Lei è Mariuccia, traduttrice di libri per l’infanzia; lui è Pino, professore universitario che non è riuscito a vincere il concorso da ordinario a causa del fangoso clientelismo accademico. Vivono in un appartamento di loro proprietà al settimo piano di un palazzo comprato da una società immobiliare di speculatori delinquenti che hanno sfrattato tutti gli altri condomini e intrapreso dei lavori di ristrutturazione di cui adesso chiedono economicamente conto per la loro quota-parte ai due protagonisti. Una cifra che non si possono permettere, quindi Pino e Mariuccia si sono rivolti alla banca per un prestito che tarda ad arrivare. Nel frattempo, i banditi mandano un loro minaccioso tirapiedi, Angelo (interpretato con bel vigore da Elia Paniccia), a minacciarli e intimidirli. Viene fuori, anzi entra nell’appartamento, un mondo di ferocia e criminalità che decisamente contrasta con questa coppia di sofisticati membri del ceto medio riflessivo messi nei guai da quella particolare confluenza tutta italiana di crisi economica e di degradazione civile che ha già segnato i due coniugi per via di una truffa della banca ai loro danni tramite i prodotti finanziari sui quali avevano impegnato i risparmi. I due insomma sono circondati da quella particolare razza di maiali che devasta la società italiana, orfana di istituzioni severe, affidabili e attente ed invece ridotte a trogolo da quegli stessi maiali. E qui sta il senso civile dell’autrice.

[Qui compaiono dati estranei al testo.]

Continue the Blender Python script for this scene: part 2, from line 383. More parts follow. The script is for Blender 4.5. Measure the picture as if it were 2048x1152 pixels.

Quanto succede a questo punto non deve essere rivelato per non togliere allo spettatore il sorprendente procedere della vicenda. Basti sapere che quanto avverrà è frutto di un lavoro di ricerca della Compatangelo sul funzionamento dei meccanismi finanziari e bancari che dà un peso realistico a tutta la commedia.
Gianna Paola Scaffidi è un’attrice di buon mestiere dotata di presenza scenica ma in alcuni momenti la sua prova appare squilibrata, senza che ciò possa essere ascritto chiaramente all’interprete o a un difetto d’impostazione della regia di Donatella Brocco. Per esempio, potrebbe esserci del tenero a un certo momento fra Mariuccia e il giovane Angelo, forse per sincera attrazione, forse in nome di un tentativo di rabbonimento dell’aggressivo e cinico tirapiedi. Ma la mano di lei sulla coscia di lui arriva all’improvviso, non preceduta da un’evoluzione nel rapporto fra i due personaggi e da una determinazione delle loro intenzionalità. Nella realtà un tale accadimento può essere vero ma in scena è meglio che sia verosimile. L’effetto è di rendere incongruo quello che poteva manifestarsi come un sottile gioco di seduzione interessata. Il testo insomma offre delle opportunità più sofisticate di quanto lo spettacolo riesca ad esprimere. Ed evidentemente la lentezza della prima parte poteva essere risolta in sede di messinscena con quella brillantezza registica e interpretativa, quella rapidità nei tempi e nei ritmi, con quel divertirsi di due attori in felice e solidale competizione che costituiscono insomma il meraviglioso, gioioso gioco del teatro.